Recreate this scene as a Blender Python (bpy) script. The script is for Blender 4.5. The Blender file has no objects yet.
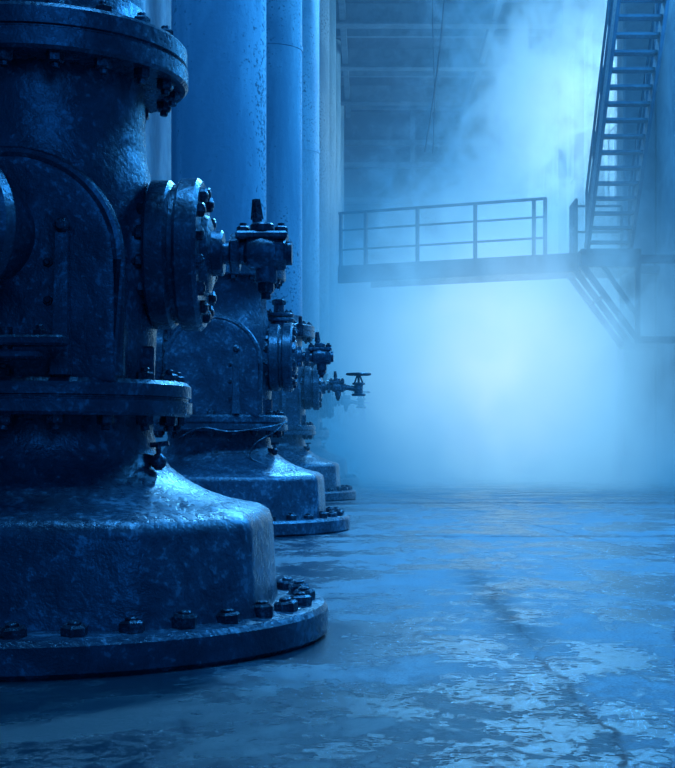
import bpy, math, random
from mathutils import Vector, Matrix
random.seed(4)
sc = bpy.context.scene
sc.view_settings.view_transform = 'Standard'
S = 1/317.0
COL = sc.collection

# ---------------------------------------------------------------- materials
def new_mat(name):
    m = bpy.data.materials.new(name); m.use_nodes = True
    nt = m.node_tree; nt.nodes.clear()
    return m, nt
class N:
    def __init__(s, nt): s.nt = nt
    def n(s, t, **kw):
        x = s.nt.nodes.new(t)
        for k, v in kw.items(): setattr(x, k, v)
        return x
    def put(s, sock, v):
        if isinstance(v, bpy.types.NodeSocket): s.nt.links.new(v, sock)
        else: sock.default_value = v
    def m(s, op, a, b=0.0, c=None, clamp=False):
        x = s.n('ShaderNodeMath', operation=op, use_clamp=clamp)
        s.put(x.inputs[0], a); s.put(x.inputs[1], b)
        if c is not None: s.put(x.inputs[2], c)
        return x.outputs[0]
    def ss(s, v, a, b, lo=0.0, hi=1.0):
        x = s.n('ShaderNodeMapRange', interpolation_type='SMOOTHSTEP')
        s.put(x.inputs['Value'], v)
        x.inputs['From Min'].default_value = a; x.inputs['From Max'].default_value = b
        x.inputs['To Min'].default_value = lo; x.inputs['To Max'].default_value = hi
        return x.outputs[0]
    def noise(s, vec, scale, detail=4, dist=0.0, rough=.55):
        x = s.n('ShaderNodeTexNoise'); s.put(x.inputs['Vector'], vec)
        x.inputs['Scale'].default_value = scale; x.inputs['Detail'].default_value = detail
        x.inputs['Distortion'].default_value = dist; x.inputs['Roughness'].default_value = rough
        return x.outputs[0]
    def mix(s, f, a, b):
        x = s.n('ShaderNodeMix', data_type='RGBA')
        s.put(x.inputs[0], f); s.put(x.inputs[6], a); s.put(x.inputs[7], b)
        return x.outputs[2]
    def scale(s, vec, v):
        x = s.n('ShaderNodeVectorMath', operation='MULTIPLY'); s.put(x.inputs[0], vec); x.inputs[1].default_value = v
        return x.outputs[0]

def surf(name, c1, c2, c3=None, r=(.4, .7), sc1=4, sc2=40, bump=.3, bdist=.01, metal=0.0, stretch=(1, 1, 1), spec=.5, wear=(.54, .62)):
    m, nt = new_mat(name); h = N(nt)
    pos = h.n('ShaderNodeNewGeometry').outputs['Position']
    v = h.scale(pos, stretch)
    a = h.noise(v, sc1, 6, .4, .65); b = h.noise(pos, sc2, 5, 0, .6)
    f = h.ss(a, .38, .62)
    col = h.mix(f, (*c1, 1), (*c2, 1))
    if c3:
        g = h.ss(h.m('ADD', h.m('MULTIPLY', b, .6), h.m('MULTIPLY', a, .4)), *wear)
        col = h.mix(g, col, (*c3, 1))
    p = h.n('ShaderNodeBsdfPrincipled')
    h.put(p.inputs['Base Color'], col)
    h.put(p.inputs['Roughness'], h.ss(b, .3, .7, r[0], r[1]))
    p.inputs['Metallic'].default_value = metal
    p.inputs['Specular IOR Level'].default_value = spec
    bp = h.n('ShaderNodeBump'); bp.inputs['Strength'].default_value = bump; bp.inputs['Distance'].default_value = bdist
    h.put(bp.inputs['Height'], h.m('ADD', h.m('MULTIPLY', a, 1.5), h.m('MULTIPLY', b, .5)))
    nt.links.new(bp.outputs[0], p.inputs['Normal'])
    o = h.n('ShaderNodeOutputMaterial'); nt.links.new(p.outputs[0], o.inputs[0])
    return m

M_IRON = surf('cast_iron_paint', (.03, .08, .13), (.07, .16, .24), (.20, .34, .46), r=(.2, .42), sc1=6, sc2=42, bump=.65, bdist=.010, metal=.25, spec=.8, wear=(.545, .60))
M_FLANGE = surf('flange_iron', (.035, .09, .14), (.07, .16, .23), (.22, .36, .47), r=(.2, .42), sc1=9, sc2=60, bump=.6, bdist=.006, metal=.4, spec=.8)
M_BOLT = surf('bolt_steel', (.03, .06, .09), (.08, .14, .19), (.24, .34, .42), r=(.2, .45), sc1=20, sc2=120, bump=.5, bdist=.004, metal=.6)
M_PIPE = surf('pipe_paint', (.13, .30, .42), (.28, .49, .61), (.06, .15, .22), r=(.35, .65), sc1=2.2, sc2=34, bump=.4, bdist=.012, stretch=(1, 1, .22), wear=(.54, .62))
M_STEEL = surf('painted_steel', (.015, .045, .09), (.03, .08, .13), r=(.4, .7), sc1=3, sc2=30, bump=.2)
M_BEAM = surf('roof_steel', (.05, .12, .18), (.09, .18, .26), r=(.4, .7), sc1=3, sc2=30, bump=.2)
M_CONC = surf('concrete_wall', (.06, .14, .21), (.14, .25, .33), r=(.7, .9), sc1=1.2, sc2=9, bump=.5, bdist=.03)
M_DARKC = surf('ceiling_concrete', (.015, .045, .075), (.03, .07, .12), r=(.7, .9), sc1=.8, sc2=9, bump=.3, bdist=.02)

# floor
M_FLOOR, nt = new_mat('wet_concrete_floor'); h = N(nt)
pos = h.n('ShaderNodeNewGeometry').outputs['Position']
sx = h.n('ShaderNodeSeparateXYZ'); nt.links.new(pos, sx.inputs[0]); X, Y, Z = sx.outputs
a = h.noise(pos, 1.3, 10, .3, .68); b = h.noise(pos, 30, 10, 0, .8); c = h.noise(h.scale(pos, (1.1, .8, 1)), 4.5, 14, .15, .85)
fine = h.noise(pos, 120, 4, 0, .7)
wave = h.m('MULTIPLY', h.m('SUBTRACT', h.noise(pos, 2.2, 3, 0, .5), .5), .16)
col = h.mix(h.ss(a, .40, .60), (.012, .05, .08, 1), (.05, .13, .185, 1))
mixn = h.m('ADD', h.m('ADD', h.m('MULTIPLY', c, .45), h.m('MULTIPLY', b, .25)), h.m('MULTIPLY', a, .3))
scuff = h.ss(mixn, .485, .530)
scuff_r = h.m('MULTIPLY', scuff, h.ss(h.m('ADD', X, h.m('MULTIPLY', h.ss(Y, 3, 7), .5)), -.5, .7, .10, 1.0))
col = h.mix(h.m('MULTIPLY', scuff_r, .65), col, (.22, .38, .49, 1))
col = h.mix(h.ss(fine, .44, .60, 0, .65), col, (.015, .055, .09, 1))
wx = h.m('ADD', h.m('ADD', X, wave), h.m('MULTIPLY', h.m('SUBTRACT', b, .5), .10)); wy = h.m('ADD', Y, h.m('MULTIPLY', h.m('SUBTRACT', c, .5), 1.2))
wet = h.m('MULTIPLY', h.ss(wx, .53, .47), h.ss(wy, 3.6, 3.4))
col = h.mix(h.m('MULTIPLY', wet, .9), col, (.008, .045, .065, 1))
def line(v, p, w):
    d = h.m('ABSOLUTE', h.m('SUBTRACT', v, p)); return h.ss(d, w, w*.3)
j = h.m('MULTIPLY', h.m('MULTIPLY', line(wx, .49, .009), h.ss(b, .46, .54)), h.ss(Y, 8, 5, 0, .9))
j = h.m('MAXIMUM', j, line(wy, 9.0, .05))
j = h.m('MAXIMUM', j, line(h.m('ADD', h.m('ADD', X, h.m('MULTIPLY', wave, .3)), h.m('MULTIPLY', Y, .12)), 2.45, .010))
j = h.m('MAXIMUM', j, line(wy, 14.0, .10))
stain = h.m('MULTIPLY', h.ss(h.m('ABSOLUTE', h.m('SUBTRACT', wx, .49)), .15, .0), h.ss(c, .43, .51))
stain = h.m('MULTIPLY', stain, h.m('MULTIPLY', h.ss(Y, 7.8, 5.8), h.ss(Y, 3.7, 4.6)))
dk = h.m('MAXIMUM', j, stain)
col = h.mix(h.m('MULTIPLY', dk, .85), col, (.010, .03, .05, 1))
p = h.n('ShaderNodeBsdfPrincipled'); h.put(p.inputs['Base Color'], col)
ro = h.m('ADD', h.ss(a, .38, .60, .11, .26), h.m('MULTIPLY', scuff_r, .24))
ro = h.m('ADD', ro, h.m('MULTIPLY', b, .10))
h.put(p.inputs['Roughness'], ro)
h.put(p.inputs['Specular IOR Level'], h.m('SUBTRACT', h.m('SUBTRACT', .55, h.m('MULTIPLY', wet, .2)), h.m('MULTIPLY', dk, .35)))
bp = h.n('ShaderNodeBump'); bp.inputs['Strength'].default_value = .5; bp.inputs['Distance'].default_value = .006
h.put(bp.inputs['Height'], h.m('SUBTRACT', h.m('ADD', h.m('MULTIPLY', b, h.m('ADD', .3, h.m('MULTIPLY', scuff, .7))), h.m('ADD', h.m('MULTIPLY', fine, .25), h.m('MULTIPLY', c, .35))), h.m('MULTIPLY', j, 2.0)))
nt.links.new(bp.outputs[0], p.inputs['Normal'])
o = h.n('ShaderNodeOutputMaterial'); nt.links.new(p.outputs[0], o.inputs[0])

def emis(name, c, s):
    m, nt = new_mat(name); h = N(nt); e = h.n('ShaderNodeEmission')
    e.inputs[0].default_value = (*c, 1); e.inputs[1].default_value = s
    o = h.n('ShaderNodeOutputMaterial'); nt.links.new(e.outputs[0], o.inputs[0]); return m
M_GLASS = emis('daylit_frosted_glass', (.45, .8, 1), 12)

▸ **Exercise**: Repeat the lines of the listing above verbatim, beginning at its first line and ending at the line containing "COL = sc.collection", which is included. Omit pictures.

▸ **Solution for this exercise**:
Recreate this scene as a Blender Python (bpy) script. The script is for Blender 4.5. The Blender file has no objects yet.
import bpy, math, random
from mathutils import Vector, Matrix
random.seed(4)
sc = bpy.context.scene
sc.view_settings.view_transform = 'Standard'
S = 1/317.0
COL = sc.collection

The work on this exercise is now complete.